Return the lines from the line containing "Write the bpy" through the line containing "CAM = Vector((0, 0, TZ + CH))" exactly. No other line should appear in the answer.

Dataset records
>> begin
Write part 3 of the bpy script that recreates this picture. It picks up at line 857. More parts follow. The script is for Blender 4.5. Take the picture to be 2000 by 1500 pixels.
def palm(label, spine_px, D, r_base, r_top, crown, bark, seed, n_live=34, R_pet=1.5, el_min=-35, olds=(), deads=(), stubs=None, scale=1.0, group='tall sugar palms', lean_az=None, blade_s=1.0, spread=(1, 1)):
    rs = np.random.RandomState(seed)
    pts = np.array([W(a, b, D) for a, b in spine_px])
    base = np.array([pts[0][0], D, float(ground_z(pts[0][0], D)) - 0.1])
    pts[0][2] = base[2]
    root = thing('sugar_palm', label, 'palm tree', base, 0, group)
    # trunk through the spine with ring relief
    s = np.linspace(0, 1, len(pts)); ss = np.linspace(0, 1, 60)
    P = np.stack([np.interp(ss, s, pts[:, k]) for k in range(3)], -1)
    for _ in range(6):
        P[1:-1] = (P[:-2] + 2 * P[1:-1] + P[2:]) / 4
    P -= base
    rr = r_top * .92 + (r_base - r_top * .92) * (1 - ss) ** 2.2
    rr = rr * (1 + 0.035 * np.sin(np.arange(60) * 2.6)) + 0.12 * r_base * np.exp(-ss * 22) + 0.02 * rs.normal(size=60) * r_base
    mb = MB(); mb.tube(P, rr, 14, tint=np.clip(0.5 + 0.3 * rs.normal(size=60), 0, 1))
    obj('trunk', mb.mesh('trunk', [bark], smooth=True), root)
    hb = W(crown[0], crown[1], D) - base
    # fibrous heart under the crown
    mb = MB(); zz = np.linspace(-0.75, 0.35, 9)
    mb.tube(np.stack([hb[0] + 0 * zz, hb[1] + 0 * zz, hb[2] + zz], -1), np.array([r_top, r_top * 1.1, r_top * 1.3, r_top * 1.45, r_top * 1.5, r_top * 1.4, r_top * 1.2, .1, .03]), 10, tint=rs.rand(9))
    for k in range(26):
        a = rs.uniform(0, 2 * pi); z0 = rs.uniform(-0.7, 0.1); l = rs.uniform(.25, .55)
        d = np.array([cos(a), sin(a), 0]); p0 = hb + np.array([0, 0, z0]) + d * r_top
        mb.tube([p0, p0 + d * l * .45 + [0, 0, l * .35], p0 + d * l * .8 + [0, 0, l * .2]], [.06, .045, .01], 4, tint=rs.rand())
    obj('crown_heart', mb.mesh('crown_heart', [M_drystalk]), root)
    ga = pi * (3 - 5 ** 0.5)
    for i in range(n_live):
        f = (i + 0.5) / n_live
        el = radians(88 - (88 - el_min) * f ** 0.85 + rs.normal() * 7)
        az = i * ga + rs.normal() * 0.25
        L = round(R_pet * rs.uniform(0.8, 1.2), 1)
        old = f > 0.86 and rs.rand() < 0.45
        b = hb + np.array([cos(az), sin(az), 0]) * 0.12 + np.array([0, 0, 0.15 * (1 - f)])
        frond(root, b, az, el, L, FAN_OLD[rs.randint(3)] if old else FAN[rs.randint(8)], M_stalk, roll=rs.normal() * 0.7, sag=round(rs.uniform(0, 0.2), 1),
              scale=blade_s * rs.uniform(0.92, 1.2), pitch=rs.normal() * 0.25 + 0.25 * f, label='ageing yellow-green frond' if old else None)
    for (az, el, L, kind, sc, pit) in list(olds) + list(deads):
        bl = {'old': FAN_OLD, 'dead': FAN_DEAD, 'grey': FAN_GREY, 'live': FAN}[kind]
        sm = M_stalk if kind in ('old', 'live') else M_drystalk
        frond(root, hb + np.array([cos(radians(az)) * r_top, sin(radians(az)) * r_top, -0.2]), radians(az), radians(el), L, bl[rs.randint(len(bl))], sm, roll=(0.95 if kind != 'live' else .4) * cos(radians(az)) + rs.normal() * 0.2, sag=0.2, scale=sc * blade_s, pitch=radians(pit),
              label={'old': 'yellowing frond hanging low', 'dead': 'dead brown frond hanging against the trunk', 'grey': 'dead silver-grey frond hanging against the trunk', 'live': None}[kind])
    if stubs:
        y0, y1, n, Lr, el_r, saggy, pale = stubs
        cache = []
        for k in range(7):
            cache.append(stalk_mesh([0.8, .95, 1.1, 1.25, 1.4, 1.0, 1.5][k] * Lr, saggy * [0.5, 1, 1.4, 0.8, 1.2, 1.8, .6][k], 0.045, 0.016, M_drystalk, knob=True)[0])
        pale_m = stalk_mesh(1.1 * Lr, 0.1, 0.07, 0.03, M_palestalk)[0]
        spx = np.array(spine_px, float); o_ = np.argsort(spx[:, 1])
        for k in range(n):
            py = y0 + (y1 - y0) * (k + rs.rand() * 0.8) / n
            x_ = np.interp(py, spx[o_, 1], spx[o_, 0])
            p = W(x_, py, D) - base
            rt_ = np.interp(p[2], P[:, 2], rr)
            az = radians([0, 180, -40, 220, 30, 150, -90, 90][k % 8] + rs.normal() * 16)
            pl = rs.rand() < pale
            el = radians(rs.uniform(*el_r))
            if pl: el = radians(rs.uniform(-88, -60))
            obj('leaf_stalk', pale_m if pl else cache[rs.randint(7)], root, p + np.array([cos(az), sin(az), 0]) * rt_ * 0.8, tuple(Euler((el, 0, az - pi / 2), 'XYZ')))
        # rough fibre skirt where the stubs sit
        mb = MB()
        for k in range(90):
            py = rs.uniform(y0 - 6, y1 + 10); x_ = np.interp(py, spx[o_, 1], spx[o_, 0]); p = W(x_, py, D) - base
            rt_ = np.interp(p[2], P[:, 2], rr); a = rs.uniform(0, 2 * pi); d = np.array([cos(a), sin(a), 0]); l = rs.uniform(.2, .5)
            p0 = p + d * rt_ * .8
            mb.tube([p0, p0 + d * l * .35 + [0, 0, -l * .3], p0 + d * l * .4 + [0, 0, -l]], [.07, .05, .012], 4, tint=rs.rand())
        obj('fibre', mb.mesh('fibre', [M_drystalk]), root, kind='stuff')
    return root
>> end
>> begin
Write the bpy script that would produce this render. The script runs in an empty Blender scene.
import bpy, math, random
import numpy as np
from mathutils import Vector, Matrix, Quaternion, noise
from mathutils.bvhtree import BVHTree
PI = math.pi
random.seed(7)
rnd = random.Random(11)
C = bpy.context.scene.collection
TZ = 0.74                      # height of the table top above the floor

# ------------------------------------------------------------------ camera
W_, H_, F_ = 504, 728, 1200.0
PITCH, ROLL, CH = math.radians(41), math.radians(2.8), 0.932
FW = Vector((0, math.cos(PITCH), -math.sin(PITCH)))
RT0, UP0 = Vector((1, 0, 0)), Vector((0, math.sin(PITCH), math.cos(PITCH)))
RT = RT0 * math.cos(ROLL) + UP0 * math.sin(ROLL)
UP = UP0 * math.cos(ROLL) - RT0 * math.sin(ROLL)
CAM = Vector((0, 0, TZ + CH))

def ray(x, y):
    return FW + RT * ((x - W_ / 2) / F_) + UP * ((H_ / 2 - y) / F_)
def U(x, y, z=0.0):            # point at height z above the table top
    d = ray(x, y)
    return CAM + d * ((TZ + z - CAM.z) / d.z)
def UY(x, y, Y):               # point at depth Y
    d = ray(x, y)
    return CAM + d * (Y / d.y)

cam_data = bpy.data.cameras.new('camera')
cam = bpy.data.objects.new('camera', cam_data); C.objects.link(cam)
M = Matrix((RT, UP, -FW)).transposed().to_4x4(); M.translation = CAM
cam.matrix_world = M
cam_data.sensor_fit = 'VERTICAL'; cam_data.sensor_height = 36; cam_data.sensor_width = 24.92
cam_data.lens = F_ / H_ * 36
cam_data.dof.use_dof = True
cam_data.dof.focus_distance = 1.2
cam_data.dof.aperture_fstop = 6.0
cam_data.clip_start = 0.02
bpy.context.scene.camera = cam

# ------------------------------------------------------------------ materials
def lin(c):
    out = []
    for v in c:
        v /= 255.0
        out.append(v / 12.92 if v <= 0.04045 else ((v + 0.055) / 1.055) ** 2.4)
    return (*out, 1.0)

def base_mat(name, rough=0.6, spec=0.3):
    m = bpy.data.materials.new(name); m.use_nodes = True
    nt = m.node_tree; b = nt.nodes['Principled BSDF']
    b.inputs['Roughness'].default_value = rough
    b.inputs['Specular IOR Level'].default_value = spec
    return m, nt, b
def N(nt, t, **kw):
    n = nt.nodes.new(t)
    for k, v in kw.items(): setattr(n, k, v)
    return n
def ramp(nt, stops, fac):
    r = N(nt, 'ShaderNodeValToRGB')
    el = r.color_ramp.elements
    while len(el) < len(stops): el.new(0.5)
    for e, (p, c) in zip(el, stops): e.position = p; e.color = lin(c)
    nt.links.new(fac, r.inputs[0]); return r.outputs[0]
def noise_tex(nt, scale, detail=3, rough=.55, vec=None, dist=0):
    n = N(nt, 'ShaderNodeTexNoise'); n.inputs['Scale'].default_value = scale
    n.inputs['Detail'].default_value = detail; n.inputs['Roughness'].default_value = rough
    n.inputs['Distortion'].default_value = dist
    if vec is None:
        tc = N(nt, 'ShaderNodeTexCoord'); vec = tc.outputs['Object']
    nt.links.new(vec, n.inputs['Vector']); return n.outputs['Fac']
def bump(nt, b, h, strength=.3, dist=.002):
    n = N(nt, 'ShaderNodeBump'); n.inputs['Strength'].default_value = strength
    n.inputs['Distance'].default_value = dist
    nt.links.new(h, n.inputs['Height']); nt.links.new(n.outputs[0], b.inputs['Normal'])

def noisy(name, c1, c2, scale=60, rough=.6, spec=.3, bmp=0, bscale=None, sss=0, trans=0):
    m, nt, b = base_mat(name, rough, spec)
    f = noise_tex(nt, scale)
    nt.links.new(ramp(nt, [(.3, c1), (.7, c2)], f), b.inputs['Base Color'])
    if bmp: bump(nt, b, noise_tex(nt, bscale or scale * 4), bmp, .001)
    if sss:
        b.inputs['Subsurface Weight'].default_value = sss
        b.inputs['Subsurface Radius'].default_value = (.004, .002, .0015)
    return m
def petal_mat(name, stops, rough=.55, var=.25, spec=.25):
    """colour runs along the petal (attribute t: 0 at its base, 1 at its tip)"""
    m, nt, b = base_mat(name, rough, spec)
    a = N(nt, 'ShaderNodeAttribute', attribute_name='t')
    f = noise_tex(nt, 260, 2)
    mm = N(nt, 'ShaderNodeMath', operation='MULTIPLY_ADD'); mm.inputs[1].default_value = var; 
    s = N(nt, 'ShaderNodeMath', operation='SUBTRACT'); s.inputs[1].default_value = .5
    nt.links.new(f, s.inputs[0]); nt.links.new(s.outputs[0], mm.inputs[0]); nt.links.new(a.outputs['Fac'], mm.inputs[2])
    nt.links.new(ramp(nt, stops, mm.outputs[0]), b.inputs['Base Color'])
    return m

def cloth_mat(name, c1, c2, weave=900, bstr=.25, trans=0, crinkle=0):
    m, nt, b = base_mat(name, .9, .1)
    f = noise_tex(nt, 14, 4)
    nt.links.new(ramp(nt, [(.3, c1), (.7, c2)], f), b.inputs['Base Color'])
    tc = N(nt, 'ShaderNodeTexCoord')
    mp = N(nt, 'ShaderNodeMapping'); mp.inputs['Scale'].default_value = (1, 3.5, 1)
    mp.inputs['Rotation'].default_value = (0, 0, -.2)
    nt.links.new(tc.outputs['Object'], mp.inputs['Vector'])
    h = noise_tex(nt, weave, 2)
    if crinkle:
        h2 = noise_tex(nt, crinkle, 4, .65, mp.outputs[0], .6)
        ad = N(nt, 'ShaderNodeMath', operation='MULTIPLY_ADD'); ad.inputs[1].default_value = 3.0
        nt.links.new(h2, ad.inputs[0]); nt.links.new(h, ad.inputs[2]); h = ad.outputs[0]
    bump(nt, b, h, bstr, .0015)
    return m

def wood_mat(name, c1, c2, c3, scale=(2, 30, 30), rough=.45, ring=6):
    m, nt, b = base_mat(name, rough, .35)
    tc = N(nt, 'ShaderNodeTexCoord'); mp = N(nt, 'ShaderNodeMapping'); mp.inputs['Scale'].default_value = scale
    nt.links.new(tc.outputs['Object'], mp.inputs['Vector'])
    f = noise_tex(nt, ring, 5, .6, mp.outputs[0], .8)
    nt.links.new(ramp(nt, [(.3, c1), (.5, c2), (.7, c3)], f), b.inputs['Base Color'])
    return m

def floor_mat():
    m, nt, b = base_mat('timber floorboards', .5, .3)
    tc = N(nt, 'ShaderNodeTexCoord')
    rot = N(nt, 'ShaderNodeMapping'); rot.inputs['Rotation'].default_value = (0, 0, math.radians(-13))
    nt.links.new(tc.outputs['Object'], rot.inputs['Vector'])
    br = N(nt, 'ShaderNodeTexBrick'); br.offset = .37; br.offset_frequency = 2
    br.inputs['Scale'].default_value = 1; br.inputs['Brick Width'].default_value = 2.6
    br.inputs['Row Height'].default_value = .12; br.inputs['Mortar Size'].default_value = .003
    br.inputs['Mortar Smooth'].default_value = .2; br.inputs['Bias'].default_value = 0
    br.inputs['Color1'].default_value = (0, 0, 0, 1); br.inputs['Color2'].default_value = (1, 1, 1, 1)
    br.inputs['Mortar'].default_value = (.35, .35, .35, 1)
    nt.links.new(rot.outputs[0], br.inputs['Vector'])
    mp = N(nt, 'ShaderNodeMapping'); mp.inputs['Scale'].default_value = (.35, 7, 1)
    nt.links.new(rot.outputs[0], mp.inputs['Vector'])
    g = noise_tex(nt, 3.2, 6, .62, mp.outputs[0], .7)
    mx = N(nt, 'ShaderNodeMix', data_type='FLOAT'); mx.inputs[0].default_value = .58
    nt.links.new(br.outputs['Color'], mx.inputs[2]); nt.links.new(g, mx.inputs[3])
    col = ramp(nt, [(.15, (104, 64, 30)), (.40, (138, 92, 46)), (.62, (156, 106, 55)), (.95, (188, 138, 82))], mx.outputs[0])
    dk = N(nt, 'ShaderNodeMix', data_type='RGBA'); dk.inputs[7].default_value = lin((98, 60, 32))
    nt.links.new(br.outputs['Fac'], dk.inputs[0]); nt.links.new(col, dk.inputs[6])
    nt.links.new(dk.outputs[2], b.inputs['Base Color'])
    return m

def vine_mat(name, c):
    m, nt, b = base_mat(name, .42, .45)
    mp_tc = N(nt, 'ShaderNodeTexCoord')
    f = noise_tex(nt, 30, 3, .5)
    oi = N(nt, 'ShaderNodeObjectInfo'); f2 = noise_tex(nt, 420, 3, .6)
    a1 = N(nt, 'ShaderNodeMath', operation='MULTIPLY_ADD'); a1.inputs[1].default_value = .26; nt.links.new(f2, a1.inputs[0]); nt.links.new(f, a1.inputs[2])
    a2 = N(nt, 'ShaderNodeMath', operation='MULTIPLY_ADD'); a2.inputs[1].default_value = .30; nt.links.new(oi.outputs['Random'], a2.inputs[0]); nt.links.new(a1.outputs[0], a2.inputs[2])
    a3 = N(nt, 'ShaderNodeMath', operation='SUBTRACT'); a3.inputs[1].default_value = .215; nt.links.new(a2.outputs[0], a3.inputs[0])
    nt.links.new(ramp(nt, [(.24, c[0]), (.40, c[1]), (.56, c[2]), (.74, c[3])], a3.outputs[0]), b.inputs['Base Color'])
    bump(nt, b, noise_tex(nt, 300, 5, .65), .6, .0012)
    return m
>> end
_Solution_.
Write the bpy script that would produce this render. The script runs in an empty Blender scene.
import bpy, math, random
import numpy as np
from mathutils import Vector, Matrix, Quaternion, noise
from mathutils.bvhtree import BVHTree
PI = math.pi
random.seed(7)
rnd = random.Random(11)
C = bpy.context.scene.collection
TZ = 0.74                      # height of the table top above the floor

# ------------------------------------------------------------------ camera
W_, H_, F_ = 504, 728, 1200.0
PITCH, ROLL, CH = math.radians(41), math.radians(2.8), 0.932
FW = Vector((0, math.cos(PITCH), -math.sin(PITCH)))
RT0, UP0 = Vector((1, 0, 0)), Vector((0, math.sin(PITCH), math.cos(PITCH)))
RT = RT0 * math.cos(ROLL) + UP0 * math.sin(ROLL)
UP = UP0 * math.cos(ROLL) - RT0 * math.sin(ROLL)
CAM = Vector((0, 0, TZ + CH))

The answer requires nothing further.